Nassau revenues and expenditures, from the county’s annual audit:
Year | Revenue | Expenditures |
2019 | $304,458,940 | $255,060,438 |
2023 | $359,756,130 | $293,825,551 |
These figures do not include school spending. The tax rate for schools has increased (while student population decreased) but the county tax rate has declined slightly in the past five years. Increases on property tax bills are likely to be related to rising property values.

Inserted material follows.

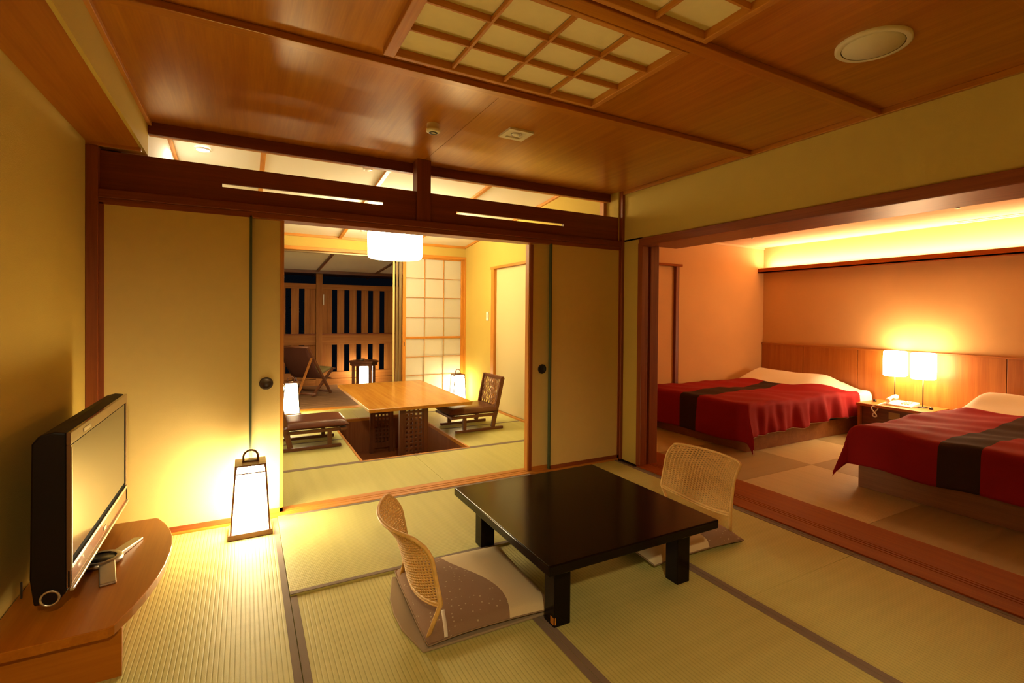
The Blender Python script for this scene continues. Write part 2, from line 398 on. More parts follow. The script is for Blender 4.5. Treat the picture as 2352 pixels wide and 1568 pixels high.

Fiscal year 2019’s tax roll produced $75,024,491. The corresponding figure for 2023 was 107,105,417, a 43 percent increase
In one of the county’s budget documents officials explain: “The county is experiencing steady annual gains in population. With growth comes greater demands for services and maintenance of facilities and roads. Especially due to economic pressures, the County will have to constantly monitor revenue sources that are deemed to be major (sales tax and state revenue sharing) as any significant reductions to them would impact County operations. As FY 24/25 progresses, areas where efficiencies in operations can be realized, those changes will be made. Due to age and capacity utilization, the county’s infrastructure shall continue to be vulnerable to degradation and failures. One of the greatest challenges for the county is the ability to repair and maintain our roads, drainage systems, bridges, buildings, parks, utility system, and technology. Staff is always exploring other funding opportunities to offset these ongoing expenditures to maintain roads and facilities. Specifically, the county is in the process of reviewing its user fees and has future plans to evaluate its impact fees ….”
That may signal even higher fees, which could slow growth.
The downside, of course, is that a home is for most people the largest single investment they have. Everyone wants his home to be undervalued when taxed but overvalued when sold.